Além da ameaça à biodiversidade, há impactos socioeconômicos e climáticos associados à atividade. A mineração em alto-mar compromete a sustentabilidade da pesca artesanal e comercial, afeta comunidades costeiras e ameaça o papel do oceano como o maior sumidouro natural de carbono do planeta, responsável pela absorção de aproximadamente 25% do dióxido de carbono (CO₂) emitido globalmente.
Apesar das advertências, setores industriais e governos defensores da mineração submarina sustentam que a exploração dos recursos minerais do fundo do mar é essencial para suprir a demanda por insumos estratégicos na transição energética global — como níquel, cobre, zinco, prata e lítio, empregados em painéis solares, baterias de veículos elétricos e equipamentos eletrônicos. No entanto, cresce o entendimento de que uma transição energética justa e sustentável não pode replicar lógicas extrativistas predatórias sob o pretexto da descarbonização.

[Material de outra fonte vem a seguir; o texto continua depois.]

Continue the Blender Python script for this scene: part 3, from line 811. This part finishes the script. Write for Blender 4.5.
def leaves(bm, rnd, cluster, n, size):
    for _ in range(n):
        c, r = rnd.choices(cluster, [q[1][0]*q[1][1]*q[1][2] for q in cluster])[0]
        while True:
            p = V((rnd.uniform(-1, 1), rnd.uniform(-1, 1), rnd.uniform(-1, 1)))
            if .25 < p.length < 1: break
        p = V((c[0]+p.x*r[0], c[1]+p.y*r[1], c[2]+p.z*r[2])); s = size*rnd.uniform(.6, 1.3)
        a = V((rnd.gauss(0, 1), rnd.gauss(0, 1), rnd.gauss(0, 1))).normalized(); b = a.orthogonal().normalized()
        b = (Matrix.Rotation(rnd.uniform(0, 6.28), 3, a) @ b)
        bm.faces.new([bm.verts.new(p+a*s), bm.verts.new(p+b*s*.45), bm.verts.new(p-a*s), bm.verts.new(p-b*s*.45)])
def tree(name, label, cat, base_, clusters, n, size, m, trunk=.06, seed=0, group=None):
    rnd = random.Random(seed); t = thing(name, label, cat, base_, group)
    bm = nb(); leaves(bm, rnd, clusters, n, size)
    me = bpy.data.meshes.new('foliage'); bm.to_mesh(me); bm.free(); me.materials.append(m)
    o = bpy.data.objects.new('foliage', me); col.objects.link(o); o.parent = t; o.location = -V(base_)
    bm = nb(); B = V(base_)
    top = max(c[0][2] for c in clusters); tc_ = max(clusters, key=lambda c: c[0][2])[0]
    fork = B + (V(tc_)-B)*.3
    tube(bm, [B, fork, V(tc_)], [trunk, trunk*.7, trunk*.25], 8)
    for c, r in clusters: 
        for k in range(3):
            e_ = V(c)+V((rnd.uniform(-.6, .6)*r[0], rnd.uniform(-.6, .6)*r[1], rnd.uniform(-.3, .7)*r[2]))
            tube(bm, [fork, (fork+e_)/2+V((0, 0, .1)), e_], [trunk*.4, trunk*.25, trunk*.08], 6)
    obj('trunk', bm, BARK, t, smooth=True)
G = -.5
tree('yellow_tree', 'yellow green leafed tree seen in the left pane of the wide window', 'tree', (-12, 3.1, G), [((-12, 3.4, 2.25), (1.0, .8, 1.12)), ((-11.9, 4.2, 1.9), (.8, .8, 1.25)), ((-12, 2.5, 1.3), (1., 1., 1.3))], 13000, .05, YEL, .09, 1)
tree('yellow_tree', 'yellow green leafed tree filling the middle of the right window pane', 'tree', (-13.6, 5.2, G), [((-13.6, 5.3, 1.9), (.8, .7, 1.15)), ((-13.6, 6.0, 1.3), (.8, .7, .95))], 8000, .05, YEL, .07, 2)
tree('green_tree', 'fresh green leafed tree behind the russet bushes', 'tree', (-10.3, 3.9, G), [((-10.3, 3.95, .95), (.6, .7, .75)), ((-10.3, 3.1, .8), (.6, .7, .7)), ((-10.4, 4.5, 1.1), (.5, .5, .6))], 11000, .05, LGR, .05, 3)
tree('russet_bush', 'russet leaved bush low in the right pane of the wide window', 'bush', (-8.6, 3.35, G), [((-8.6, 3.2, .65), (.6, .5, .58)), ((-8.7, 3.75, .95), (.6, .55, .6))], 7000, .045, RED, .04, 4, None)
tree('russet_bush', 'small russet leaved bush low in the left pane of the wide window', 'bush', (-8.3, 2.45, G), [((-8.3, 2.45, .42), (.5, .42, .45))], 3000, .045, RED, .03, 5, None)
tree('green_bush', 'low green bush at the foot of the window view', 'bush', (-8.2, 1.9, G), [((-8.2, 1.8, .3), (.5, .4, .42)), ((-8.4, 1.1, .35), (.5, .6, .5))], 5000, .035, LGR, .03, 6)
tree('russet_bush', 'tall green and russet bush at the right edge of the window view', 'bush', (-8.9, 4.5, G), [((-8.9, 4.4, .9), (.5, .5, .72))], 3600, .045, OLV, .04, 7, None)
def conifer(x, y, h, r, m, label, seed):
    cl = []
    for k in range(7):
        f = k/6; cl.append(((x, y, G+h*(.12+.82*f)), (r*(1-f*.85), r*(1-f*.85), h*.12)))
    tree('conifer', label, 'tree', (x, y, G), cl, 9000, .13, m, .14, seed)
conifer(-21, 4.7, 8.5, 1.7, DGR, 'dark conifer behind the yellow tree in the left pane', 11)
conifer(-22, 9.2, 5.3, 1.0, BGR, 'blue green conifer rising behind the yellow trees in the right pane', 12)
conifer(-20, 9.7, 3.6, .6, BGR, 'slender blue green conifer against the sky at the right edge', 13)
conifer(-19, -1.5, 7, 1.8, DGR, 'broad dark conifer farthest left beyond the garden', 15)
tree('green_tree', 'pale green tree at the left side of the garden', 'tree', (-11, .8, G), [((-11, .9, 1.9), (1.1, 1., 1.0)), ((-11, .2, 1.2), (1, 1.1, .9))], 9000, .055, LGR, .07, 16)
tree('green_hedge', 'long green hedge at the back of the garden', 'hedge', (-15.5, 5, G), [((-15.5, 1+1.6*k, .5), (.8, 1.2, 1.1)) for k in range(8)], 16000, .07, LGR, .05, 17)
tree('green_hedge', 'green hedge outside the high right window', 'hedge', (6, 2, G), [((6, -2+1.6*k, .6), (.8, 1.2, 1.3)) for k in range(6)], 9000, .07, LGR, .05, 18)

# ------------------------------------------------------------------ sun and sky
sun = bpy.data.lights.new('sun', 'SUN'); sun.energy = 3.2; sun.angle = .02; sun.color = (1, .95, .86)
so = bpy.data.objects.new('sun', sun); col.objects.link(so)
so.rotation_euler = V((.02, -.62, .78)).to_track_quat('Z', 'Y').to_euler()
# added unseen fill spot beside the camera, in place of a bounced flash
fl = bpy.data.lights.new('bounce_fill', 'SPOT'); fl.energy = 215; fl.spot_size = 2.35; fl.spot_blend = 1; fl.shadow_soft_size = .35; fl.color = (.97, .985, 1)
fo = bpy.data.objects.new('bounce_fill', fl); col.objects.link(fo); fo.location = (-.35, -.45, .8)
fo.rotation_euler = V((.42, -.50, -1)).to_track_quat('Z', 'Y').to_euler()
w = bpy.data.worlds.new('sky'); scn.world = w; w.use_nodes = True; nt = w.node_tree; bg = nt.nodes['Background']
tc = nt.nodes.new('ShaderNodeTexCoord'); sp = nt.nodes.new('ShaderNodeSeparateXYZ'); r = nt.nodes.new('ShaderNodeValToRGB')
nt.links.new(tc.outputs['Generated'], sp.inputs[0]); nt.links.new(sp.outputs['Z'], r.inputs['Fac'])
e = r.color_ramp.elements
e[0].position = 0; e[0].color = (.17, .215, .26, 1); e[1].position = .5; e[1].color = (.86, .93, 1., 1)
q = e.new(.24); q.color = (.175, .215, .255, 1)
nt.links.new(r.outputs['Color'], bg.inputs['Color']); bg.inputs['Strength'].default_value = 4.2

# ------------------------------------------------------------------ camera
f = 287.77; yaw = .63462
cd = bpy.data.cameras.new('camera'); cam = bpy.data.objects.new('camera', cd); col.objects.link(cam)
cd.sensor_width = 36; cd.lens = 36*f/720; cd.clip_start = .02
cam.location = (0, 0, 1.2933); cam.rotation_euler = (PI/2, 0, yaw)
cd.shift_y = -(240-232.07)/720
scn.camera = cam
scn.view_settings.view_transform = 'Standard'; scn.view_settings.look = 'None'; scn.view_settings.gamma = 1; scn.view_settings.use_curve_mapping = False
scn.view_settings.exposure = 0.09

Enquanto entidades da sociedade civil e ambientalistas pressionam por uma moratória global para a mineração em alto-mar até que existam salvaguardas efetivas e ampla base científica sobre seus impactos, a postura dos EUA pode comprometer décadas de avanços multilaterais e abrir precedentes perigosos para o futuro da governança dos bens comuns planetários.
No momento, organismos internacionais avaliam alternativas legais e diplomáticas para responder à medida americana e conter a fragmentação do regime internacional que regula os oceanos. A controvérsia evidencia, mais uma vez, o desafio de alinhar soberania nacional, interesses econômicos e responsabilidades globais no enfrentamento da crise ambiental planetária.